One of the reasons why I left academia six years ago was because I was getting more and more concerned about the way things were going. Some of the research outputs in the social sciences in the faculty where I worked were just, to my mind, becoming almost wilfully perverse.
One paper I reviewed, for example, tried to argue that the modern attitudes of one particular ethnic group towards the ethnic group of a former imperial power (under which that former group had suffered oppression and genocide) were nothing but racism because their community experiences hadn't really been that bad under imperialism.
This was like arguing that there was no reason for Armenians to mention the Armenian genocide, and if they did so, it was because of racism and bigotry towards Turks.
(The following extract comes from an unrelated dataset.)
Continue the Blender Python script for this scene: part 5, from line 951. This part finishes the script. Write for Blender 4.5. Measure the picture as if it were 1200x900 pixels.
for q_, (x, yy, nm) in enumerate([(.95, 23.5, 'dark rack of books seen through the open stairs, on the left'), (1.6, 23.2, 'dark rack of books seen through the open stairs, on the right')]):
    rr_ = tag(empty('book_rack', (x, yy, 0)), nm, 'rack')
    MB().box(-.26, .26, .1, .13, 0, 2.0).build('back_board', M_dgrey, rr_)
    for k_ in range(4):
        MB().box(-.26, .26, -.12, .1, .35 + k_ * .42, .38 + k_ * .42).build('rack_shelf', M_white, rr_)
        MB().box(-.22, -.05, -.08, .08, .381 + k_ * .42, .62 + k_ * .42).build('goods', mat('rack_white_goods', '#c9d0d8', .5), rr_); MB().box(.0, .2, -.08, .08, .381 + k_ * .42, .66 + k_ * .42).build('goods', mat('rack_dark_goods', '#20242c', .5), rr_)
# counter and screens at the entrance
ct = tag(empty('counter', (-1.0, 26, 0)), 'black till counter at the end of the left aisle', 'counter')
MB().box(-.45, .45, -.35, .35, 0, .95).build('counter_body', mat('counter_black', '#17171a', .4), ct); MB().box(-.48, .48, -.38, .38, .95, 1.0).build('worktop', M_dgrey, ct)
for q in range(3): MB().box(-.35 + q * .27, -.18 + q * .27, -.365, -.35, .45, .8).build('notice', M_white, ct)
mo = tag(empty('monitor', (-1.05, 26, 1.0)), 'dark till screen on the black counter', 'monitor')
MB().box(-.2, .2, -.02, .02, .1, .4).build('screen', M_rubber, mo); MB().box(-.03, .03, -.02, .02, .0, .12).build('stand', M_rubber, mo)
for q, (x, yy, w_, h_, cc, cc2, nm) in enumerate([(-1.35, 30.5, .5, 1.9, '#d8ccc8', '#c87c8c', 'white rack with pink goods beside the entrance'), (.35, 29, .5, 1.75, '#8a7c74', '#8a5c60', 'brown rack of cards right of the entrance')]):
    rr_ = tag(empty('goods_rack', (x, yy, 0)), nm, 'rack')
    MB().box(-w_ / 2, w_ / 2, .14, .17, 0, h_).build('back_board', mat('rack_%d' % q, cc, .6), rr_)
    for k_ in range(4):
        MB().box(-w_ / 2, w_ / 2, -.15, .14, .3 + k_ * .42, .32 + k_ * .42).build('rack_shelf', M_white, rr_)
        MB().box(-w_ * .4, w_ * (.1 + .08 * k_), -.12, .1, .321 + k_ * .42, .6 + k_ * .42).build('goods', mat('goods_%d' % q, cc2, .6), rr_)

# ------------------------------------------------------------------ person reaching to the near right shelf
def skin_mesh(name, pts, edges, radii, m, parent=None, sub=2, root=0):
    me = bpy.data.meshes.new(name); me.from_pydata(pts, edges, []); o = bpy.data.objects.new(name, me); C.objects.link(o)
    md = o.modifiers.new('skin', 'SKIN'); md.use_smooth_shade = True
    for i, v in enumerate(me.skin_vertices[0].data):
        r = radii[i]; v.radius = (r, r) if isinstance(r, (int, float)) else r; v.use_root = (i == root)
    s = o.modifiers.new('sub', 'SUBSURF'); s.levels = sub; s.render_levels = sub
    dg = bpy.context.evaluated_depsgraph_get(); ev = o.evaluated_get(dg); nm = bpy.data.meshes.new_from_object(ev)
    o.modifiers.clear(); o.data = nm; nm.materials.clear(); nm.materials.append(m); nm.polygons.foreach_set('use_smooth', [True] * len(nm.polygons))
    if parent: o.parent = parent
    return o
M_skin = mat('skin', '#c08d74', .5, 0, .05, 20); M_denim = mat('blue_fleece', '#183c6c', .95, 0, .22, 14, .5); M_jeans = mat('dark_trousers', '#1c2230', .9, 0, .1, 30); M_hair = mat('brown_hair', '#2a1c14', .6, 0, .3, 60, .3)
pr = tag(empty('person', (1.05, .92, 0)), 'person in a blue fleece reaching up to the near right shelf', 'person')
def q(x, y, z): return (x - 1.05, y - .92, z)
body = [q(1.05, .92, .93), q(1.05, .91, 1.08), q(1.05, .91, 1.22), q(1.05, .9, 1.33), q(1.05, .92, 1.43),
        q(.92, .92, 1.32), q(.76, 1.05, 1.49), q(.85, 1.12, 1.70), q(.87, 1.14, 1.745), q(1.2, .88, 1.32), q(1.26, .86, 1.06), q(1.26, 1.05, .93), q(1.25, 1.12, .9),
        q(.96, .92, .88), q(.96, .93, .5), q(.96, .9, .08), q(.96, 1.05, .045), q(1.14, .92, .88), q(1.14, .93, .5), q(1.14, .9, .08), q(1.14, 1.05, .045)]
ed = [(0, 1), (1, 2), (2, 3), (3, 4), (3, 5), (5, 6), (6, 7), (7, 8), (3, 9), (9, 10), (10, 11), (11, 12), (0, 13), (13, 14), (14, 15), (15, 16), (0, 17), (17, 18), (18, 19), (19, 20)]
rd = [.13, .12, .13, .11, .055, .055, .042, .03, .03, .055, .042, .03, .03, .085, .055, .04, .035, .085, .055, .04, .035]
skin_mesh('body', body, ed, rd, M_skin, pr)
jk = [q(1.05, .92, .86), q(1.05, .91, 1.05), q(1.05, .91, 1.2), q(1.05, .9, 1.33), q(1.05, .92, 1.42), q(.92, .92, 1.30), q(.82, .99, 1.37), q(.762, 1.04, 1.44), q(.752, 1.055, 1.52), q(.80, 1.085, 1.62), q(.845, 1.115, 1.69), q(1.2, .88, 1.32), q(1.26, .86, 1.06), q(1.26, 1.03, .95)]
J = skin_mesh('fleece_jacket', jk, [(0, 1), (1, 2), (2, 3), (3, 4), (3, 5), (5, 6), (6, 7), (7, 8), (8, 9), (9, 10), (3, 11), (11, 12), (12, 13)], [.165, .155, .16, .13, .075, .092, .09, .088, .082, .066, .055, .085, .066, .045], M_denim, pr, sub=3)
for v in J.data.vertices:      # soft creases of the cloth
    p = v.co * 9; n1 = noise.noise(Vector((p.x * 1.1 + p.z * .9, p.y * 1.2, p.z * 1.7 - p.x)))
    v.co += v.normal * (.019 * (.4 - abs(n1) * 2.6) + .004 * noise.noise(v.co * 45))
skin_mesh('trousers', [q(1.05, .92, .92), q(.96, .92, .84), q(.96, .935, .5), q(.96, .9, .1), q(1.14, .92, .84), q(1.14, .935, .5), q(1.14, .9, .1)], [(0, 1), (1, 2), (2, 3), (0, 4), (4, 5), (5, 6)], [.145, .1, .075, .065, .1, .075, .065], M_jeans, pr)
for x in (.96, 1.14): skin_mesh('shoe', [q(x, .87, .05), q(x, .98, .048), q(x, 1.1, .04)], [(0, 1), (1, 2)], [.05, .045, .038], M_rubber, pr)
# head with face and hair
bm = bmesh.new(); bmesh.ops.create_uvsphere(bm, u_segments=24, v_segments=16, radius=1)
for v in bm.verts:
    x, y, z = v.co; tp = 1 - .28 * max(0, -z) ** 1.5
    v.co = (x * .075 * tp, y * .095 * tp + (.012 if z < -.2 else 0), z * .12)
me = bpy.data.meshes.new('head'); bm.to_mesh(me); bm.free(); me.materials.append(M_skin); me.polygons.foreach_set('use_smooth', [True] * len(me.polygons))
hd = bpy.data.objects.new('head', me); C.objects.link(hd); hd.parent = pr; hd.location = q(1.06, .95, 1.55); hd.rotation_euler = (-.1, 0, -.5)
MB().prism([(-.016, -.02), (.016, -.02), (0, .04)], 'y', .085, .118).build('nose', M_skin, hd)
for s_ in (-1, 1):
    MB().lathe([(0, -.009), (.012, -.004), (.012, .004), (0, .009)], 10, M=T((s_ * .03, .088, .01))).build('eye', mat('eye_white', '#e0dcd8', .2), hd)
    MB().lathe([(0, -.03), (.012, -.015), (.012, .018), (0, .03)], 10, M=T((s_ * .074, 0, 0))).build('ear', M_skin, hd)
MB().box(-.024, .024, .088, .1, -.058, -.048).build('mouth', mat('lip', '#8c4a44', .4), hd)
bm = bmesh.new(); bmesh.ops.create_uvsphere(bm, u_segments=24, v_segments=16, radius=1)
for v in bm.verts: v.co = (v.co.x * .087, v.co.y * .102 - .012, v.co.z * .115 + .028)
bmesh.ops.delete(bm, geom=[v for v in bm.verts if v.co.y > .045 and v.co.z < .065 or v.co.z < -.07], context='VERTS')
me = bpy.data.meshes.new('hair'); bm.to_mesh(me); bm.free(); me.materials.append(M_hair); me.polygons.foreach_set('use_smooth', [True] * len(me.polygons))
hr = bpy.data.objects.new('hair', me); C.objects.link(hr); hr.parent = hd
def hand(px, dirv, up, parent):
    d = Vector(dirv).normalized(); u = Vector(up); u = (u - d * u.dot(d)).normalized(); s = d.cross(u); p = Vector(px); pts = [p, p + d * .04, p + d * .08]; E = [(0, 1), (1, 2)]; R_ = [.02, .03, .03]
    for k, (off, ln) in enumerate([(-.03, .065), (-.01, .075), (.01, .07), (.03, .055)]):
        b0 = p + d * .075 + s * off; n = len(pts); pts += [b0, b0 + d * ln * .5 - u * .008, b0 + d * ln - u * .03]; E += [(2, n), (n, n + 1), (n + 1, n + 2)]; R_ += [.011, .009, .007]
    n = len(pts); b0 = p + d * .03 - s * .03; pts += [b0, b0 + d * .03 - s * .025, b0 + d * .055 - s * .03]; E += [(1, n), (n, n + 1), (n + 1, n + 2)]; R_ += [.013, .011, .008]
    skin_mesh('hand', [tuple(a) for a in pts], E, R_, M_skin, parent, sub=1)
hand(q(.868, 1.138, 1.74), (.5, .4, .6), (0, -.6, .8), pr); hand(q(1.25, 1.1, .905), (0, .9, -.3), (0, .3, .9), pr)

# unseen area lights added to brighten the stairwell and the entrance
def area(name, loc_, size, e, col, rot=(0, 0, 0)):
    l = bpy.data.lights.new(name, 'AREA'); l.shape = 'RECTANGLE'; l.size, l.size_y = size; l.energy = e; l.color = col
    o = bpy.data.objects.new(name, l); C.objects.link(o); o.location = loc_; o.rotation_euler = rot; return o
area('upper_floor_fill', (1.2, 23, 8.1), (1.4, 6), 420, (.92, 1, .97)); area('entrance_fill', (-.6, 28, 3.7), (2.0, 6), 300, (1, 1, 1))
It was pretty clear to me at the time that these kinds of frankly batshit arguments began to appear more prolifically as the old guard of academics, who had been born in the late 1940s and 1950s, began to retire. I suspect those older academics had been a line of defence against it, and once they were gone, all kinds of shit began to creep in.
What I also noticed in the later years was that, in my institution, people that I regarded to be doing really solid and useful research were constantly managed out all the time. Either contracts were not renewed, or their working lives were made so awkward that they left. Yet people who were pursuing "angels on the head of a pin" types of navel gazing research kept their jobs.
So I wish I was surprised by the op, but I'm not.